In a sweeping Thursday ruling that some experts warn could endanger a host of environmental and public health protections, the Supreme Court’s right-wing majority declared that federal environmental regulators cannot take the dramatic action necessary to reduce greenhouse gas emissions from power plants and protect the public from climate disasters without new legislation from a fiercely divided Congress.
The 6-3 ruling by the court’s conservative bloc is a massive, but not unexpected, setback for Democrats and President Biden, who has committed to cutting the nation’s greenhouse gas emissions in half by 2030.
“I think this ruling makes it much more difficult if not impossible for Biden to meet those climate goals,” said Anthony Moffa, an associate professor of law at the University of Maine, in an interview.
The case that resulted in Thursday’s decision pitted the Biden administration and environmentalists against coal companies and Republican attorneys general from 20 states, many of them major producers of fossil fuels and pollution.
The years-long fight began in 2015, when the Environmental Protection Agency moved to limit greenhouse gas emissions from power plants after President Obama signed the Paris climate agreement. Red state attorneys general and coal companies quickly filed suit, and in 2016 the Supreme Court put the Obama EPA’s Clean Power Plan on hold while challenges wound through the courts. The Trump administration repealed the Obama-era plan —the rules never went into effect — before issuing much weaker rules that were also overturned.
In its ruling announced today, the Supreme Court declared that the EPA does not have authority to implement such rules, which were designed to incentivize and push the power sector toward cleaner fuels and renewable energy to meet climate goals over time.
As the case made its way through the courts, the global environmental crisis intensified. Scientists increasingly linked violent storms, massive and deadly wildfires, power outages, heat waves and other disasters to a warped climate. The latest United Nations climate report declares that it’s too late to avoid many of the disastrous effects of climate change — in fact, some of them are already here — but we must make drastic reductions in fossil fuel pollution and transform our way of life to thwart the worst impacts.
Under pressure from environmental groups, the Biden administration is eager to draft fresh rules that would move the energy grid away from coal and towards renewables so the nation can reach its climate goals, and regulators were waiting on today’s decision to act. Experts say the ruling not only threatens future efforts to stop climate change at the federal level, it also sets a dangerous precedent that invites legal challenges to a litany of federal environmental and public health protections.

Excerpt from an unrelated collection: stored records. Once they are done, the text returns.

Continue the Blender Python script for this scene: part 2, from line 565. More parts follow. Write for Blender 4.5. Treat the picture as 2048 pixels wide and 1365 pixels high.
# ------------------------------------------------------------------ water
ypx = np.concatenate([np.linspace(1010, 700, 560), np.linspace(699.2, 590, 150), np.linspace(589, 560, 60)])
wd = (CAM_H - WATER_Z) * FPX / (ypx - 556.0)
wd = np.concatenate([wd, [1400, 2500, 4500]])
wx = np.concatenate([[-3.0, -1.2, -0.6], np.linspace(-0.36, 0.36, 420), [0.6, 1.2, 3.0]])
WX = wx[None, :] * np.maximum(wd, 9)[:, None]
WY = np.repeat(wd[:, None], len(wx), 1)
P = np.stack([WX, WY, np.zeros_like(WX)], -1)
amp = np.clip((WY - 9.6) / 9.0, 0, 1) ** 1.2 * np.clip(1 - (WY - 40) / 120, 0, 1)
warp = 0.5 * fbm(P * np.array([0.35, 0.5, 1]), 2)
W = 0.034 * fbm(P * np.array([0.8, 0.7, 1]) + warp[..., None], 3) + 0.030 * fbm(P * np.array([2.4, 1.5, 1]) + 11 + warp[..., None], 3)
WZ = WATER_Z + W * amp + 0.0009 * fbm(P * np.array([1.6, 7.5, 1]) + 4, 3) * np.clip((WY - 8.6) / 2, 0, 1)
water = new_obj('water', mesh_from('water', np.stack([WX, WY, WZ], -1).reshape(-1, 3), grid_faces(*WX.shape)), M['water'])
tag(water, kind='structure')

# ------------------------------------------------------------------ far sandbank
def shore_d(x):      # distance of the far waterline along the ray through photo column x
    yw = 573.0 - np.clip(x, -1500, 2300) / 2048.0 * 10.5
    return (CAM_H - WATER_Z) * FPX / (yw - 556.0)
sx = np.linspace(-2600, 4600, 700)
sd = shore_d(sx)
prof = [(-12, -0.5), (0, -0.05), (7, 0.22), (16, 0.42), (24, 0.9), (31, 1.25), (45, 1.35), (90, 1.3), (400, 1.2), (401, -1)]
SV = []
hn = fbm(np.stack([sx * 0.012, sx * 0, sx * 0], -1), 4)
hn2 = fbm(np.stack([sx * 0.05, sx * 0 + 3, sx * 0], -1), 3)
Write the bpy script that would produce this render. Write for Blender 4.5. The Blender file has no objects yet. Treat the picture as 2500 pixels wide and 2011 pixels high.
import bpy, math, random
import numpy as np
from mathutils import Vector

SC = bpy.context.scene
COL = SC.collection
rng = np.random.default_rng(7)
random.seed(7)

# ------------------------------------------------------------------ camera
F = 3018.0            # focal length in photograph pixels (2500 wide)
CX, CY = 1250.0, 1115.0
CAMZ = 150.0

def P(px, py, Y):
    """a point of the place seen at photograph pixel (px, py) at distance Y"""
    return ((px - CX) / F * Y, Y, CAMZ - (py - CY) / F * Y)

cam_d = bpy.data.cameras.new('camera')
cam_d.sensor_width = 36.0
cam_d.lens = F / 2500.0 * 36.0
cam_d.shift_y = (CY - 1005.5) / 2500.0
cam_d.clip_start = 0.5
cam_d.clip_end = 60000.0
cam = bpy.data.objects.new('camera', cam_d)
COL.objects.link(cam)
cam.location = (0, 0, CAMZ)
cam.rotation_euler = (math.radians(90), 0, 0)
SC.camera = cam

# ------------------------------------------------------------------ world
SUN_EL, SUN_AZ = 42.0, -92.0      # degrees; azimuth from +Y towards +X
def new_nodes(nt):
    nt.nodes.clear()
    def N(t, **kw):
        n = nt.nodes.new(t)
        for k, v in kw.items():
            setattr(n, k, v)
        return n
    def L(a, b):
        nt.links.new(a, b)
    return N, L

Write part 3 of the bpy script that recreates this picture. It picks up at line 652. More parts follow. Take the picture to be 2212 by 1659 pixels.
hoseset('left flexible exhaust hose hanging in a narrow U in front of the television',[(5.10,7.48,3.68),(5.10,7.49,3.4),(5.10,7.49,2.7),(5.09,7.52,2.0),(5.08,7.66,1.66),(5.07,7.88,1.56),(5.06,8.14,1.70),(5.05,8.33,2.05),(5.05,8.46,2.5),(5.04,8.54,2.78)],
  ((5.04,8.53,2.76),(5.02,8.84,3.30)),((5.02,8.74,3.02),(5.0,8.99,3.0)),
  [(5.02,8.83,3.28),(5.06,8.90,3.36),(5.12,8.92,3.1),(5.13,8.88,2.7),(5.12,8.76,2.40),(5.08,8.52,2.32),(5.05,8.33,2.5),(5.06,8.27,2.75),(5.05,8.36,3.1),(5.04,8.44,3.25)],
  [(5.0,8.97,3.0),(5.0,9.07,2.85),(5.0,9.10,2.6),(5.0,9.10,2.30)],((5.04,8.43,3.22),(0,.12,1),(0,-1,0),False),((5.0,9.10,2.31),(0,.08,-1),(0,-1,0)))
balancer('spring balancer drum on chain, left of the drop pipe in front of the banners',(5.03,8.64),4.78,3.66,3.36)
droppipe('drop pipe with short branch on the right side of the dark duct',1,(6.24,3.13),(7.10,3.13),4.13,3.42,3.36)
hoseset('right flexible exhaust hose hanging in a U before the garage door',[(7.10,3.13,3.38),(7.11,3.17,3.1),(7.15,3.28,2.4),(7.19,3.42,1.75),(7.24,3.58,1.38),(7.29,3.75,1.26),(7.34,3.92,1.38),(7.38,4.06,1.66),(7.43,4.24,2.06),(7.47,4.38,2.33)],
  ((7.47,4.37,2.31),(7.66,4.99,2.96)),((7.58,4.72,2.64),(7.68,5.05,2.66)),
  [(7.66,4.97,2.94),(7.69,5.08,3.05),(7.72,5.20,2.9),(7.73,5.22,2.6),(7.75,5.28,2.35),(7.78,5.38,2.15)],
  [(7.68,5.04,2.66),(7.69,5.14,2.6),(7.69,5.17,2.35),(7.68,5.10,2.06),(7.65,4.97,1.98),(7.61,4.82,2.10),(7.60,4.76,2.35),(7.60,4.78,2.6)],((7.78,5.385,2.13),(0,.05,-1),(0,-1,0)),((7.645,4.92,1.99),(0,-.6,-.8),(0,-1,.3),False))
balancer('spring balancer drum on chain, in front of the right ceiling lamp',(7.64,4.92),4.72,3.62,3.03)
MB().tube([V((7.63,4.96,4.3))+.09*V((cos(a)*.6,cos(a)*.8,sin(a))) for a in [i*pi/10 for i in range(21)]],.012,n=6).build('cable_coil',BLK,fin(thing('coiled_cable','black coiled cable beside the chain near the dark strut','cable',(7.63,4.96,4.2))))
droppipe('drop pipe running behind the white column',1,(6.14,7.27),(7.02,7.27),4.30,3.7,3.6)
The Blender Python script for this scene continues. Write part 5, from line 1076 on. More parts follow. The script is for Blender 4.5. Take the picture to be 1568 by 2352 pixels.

At issue is the “major decisions” doctrine, a legal theory pushed conservatives on the court and a network of right-wing think tanks, industry groups, right-wing Federalist Society members on the judiciary and Republican attorneys general who challenged the Clean Power Plan and the EPA’s authority over air pollution from power plants. According to this legal thinking, “major decisions” around national politics and the economy — such as transforming the energy grid to thwart impending climate catastrophe — should be made by Congress, not government agencies.
Environmentalists and the Biden and Obama administrations have consistently argued that the Clean Air Act grants the EPA enough authority over power plants and their air pollution to issue substantial regulations to save the climate. Congress has failed for years to pass climate legislation, as Chief Justice John Roberts noted in writing the Supreme Court’s opinion in the majority, effectively punting the issue back to lawmakers.
However, Moffa said the ruling does not clearly define what is “not” a major political and economic decision for the country, opening the door for polluters to file more legal challenges to longstanding environmental and public health protections.
“This is huge,” said Paasha Mahdavi, director of the Energy Governance and Political Economy Lab at the University of California, Santa Barbara, in an interview. “In a way, a case like this lays the groundwork for what some have called ‘the dismantling of the regulatory state.’”
Mahdavi added that the ruling could have been more extreme, possibly endangering longstanding air pollution rules that protect the public from potentially deadly pollutants besides carbon dioxide, had the court looked beyond the now-defunct Clean Power Plan. Moffa said the Biden EPA likely expected such a ruling from a Supreme Court with a solid conservative majority. However, that doesn’t make it easier for the administration to respond to, in practice.
“The real problem is we’re already behind the eight ball and to have to restart,” Moffa said. “Even if the next thing the EPA does is upheld by the court, it could take years to get that finished, and we don’t have years.”
A handful of power utilities had sided with the Biden administration and the EPA after investing in new technology and fuel sources in anticipation of federal action on carbon emissions. Some business groups also condemned the ruling. For example, the Great Lakes Business Network warned in a statement that the court’s move to obstruct the EPA’s authority over power plant pollution will threaten the region’s “freshwater future.”
After the ruling, environmentalists and climate activists quickly called on Congress to act. Wenonah Hauter, executive director of Food & Water Watch, said the ruling is not the end of climate action, and called on activists to continue to pressure officials to cut ties with fossil fuels at every level of government.
“Congress must tackle poisoning climate emissions at their source by curtailing new fossil fuel development before it starts,” Hauter said in a statement. “This includes halting oil and gas exports, which drive demand for expanded drilling and fracking, while raising fuel and energy costs for consumers here at home.”